幸せトランプ[★★]

【道具解説】 ひみつ道具の『幸せトランプ』は、持ち主ののぞみを何でも自動的にかなえ、一つかなえるごとに一枚カードが消えるものである。五十二枚使ってジョーカーが残ると、それまでのうめあわせで不運がたばになってふりかかり、どこへ捨てても持ち主に「スポ」と返ってくるものである。ただ、持ち主はほしい人にゆずることができる。

 

【使用目的】 部屋の中に「ピカ ピカ」のトランプが置いてあったので、のび太はしずちゃんとババヌキをして楽しく遊んだ。ドラえもんからそのトランプは「幸せトランプ」であると知らされた。しかし、最後にジョーカーが残った時、不運が襲いかかるという怖いトランプであることも分かった。

 

【使用結果】  ママが「のび太!! きょうも先生にあんたの成績のことで…」と怒鳴って、階段を「ドドドド」と上がってきたとき、突然電話が「ジリリリリン」と鳴り、のび太は電話の鳴っている間に脱出に成功することができた。

 

  頼みもしないのに「幸せトランプ」のカードが一枚なくなり、ドカンのある広場でションボリしていると、スネ夫がやってきた。カードのジャーカーの話をしても、スネ夫は「いいからいいから」と積極的にもらってくれた。

 

 スネ夫が玄関前で、「パリにいきたいな。マロニエの並木をそぞろ歩きながら詩を作るんだ」と口にしていると、ママにパパからパリに出張することになり、春休み家族と一緒に行くことができるようになった、という電話がかかってきた。

 

 スネ夫が一枚カードが減っているので、外に出てジャイアンにこのカードのすばらしさと最後のジャーカーの話をすると、ジャイアンは「そんなおっそろしいものを、よくもおれに」と腹を立てたが、スネ夫から「まだ五十枚もあるんだよ。

 

  早いとこのぞみをかなえさせて、だれかにやればいいんだ」との指示により、ジャイアンは快く引き受けことになった。

 

 家の前で、「野球のユニフォーム、コンピューターゲーム、今川焼きを山ほど食ってみたいし、松本伊代のブロマイド…」と指を折りながら、部屋へ帰ると、かあちゃんが「ドタ ドタ」とやってきて、「おまえ、宝くじひろってとどけたことあったろ。
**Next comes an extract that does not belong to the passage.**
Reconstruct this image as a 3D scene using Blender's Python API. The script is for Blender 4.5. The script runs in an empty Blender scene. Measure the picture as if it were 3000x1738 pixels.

一等当選で、落とし主が現れないんだって」と知らせにやってきた。

 

 その後、「しあわせトランプ」で、安雄は自転車、はる夫は携帯ラジオ、ケンちゃんはギター、ハル夫は電子ゲーム三十種…と望みを叶えて、大評判になっていた。

 

  のび太は「あわてて人にやることなかったんだ!! とり返す!!」と叫んで、男の子のところへ行くと、ゴジラからよっちゃん…、最後にたどり着いた女の子から、あと二枚といって強引に手渡されてしまった。

 

 のび太がたき火の中に「ポイ」と捨てても、「スポ」と戻り、粗大ゴミ集積所のハンディな金庫に「ガチャ」と入れても、「ガッ」と戻ってきた。

 

 ひとりドカンのある広場に隠れていると、ママが先生と会い、「またのび太がテストでひどい点を…。あまり強くしかって、やる気をなくされても…。では、きょうは許してやりますわ」の会話が聞こえてきた。

 

  これで家に帰れると思い金庫をのぞいてみると、ジャーカー一枚だけになっていた。「不運がたばになってふりかかるんだ!! ドラえも~ん!!」と泣き叫んで走っていると、見知らぬ男に「ドン」とぶつかられ、金庫をひったくられてしまった。

 

 家に帰ってそのことをドラえもんに話していると、テレビでは、「運の悪いひったくり常習犯がつかまりました。イヌにかまれ、ドブにおち、車にはねられて、おちたところが交番だったのです」といった、ニュースが流れていた。